#### [Problem statement]
Quote, with no changes, the lines that run from the top of the material to the line with "return Vector((d.x * t, Y, H + d.z * t))", both included.

start Data section

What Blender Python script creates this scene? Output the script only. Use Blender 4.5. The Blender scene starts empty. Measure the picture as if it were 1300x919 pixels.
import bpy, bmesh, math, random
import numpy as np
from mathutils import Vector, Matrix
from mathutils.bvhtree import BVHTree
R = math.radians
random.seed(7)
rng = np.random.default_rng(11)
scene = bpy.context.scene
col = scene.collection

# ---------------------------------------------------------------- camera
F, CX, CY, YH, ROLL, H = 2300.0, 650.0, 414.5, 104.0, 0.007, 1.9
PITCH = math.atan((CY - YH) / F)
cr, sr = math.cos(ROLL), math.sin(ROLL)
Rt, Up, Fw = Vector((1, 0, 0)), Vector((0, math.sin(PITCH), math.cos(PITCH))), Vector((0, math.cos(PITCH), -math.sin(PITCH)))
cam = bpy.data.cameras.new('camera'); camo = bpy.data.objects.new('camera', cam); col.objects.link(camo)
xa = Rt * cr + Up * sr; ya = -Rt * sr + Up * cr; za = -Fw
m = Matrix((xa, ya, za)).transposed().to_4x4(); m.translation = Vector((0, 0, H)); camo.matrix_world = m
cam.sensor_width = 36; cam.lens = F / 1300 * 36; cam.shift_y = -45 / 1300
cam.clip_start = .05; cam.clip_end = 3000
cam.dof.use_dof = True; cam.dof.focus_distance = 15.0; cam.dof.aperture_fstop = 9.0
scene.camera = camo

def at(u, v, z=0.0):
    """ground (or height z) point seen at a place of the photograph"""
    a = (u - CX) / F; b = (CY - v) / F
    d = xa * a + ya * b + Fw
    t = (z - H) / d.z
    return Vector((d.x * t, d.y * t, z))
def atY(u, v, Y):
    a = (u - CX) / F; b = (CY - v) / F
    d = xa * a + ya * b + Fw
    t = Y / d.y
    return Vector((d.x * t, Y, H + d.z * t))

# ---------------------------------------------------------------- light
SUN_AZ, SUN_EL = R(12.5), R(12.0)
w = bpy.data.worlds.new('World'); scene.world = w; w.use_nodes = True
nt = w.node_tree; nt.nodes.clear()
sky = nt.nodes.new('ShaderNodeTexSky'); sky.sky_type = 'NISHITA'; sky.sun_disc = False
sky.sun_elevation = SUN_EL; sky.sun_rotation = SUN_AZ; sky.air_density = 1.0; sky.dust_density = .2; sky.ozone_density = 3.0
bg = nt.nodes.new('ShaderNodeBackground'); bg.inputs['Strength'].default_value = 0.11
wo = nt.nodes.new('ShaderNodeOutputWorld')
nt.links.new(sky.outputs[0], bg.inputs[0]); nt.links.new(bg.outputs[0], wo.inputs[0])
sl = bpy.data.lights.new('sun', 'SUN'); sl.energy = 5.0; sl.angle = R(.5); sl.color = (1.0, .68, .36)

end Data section

#### [Written answer]
What Blender Python script creates this scene? Output the script only. Use Blender 4.5. The Blender scene starts empty. Measure the picture as if it were 1300x919 pixels.
import bpy, bmesh, math, random
import numpy as np
from mathutils import Vector, Matrix
from mathutils.bvhtree import BVHTree
R = math.radians
random.seed(7)
rng = np.random.default_rng(11)
scene = bpy.context.scene
col = scene.collection

# ---------------------------------------------------------------- camera
F, CX, CY, YH, ROLL, H = 2300.0, 650.0, 414.5, 104.0, 0.007, 1.9
PITCH = math.atan((CY - YH) / F)
cr, sr = math.cos(ROLL), math.sin(ROLL)
Rt, Up, Fw = Vector((1, 0, 0)), Vector((0, math.sin(PITCH), math.cos(PITCH))), Vector((0, math.cos(PITCH), -math.sin(PITCH)))
cam = bpy.data.cameras.new('camera'); camo = bpy.data.objects.new('camera', cam); col.objects.link(camo)
xa = Rt * cr + Up * sr; ya = -Rt * sr + Up * cr; za = -Fw
m = Matrix((xa, ya, za)).transposed().to_4x4(); m.translation = Vector((0, 0, H)); camo.matrix_world = m
cam.sensor_width = 36; cam.lens = F / 1300 * 36; cam.shift_y = -45 / 1300
cam.clip_start = .05; cam.clip_end = 3000
cam.dof.use_dof = True; cam.dof.focus_distance = 15.0; cam.dof.aperture_fstop = 9.0
scene.camera = camo

def at(u, v, z=0.0):
    """ground (or height z) point seen at a place of the photograph"""
    a = (u - CX) / F; b = (CY - v) / F
    d = xa * a + ya * b + Fw
    t = (z - H) / d.z
    return Vector((d.x * t, d.y * t, z))
def atY(u, v, Y):
    a = (u - CX) / F; b = (CY - v) / F
    d = xa * a + ya * b + Fw
    t = Y / d.y
    return Vector((d.x * t, Y, H + d.z * t))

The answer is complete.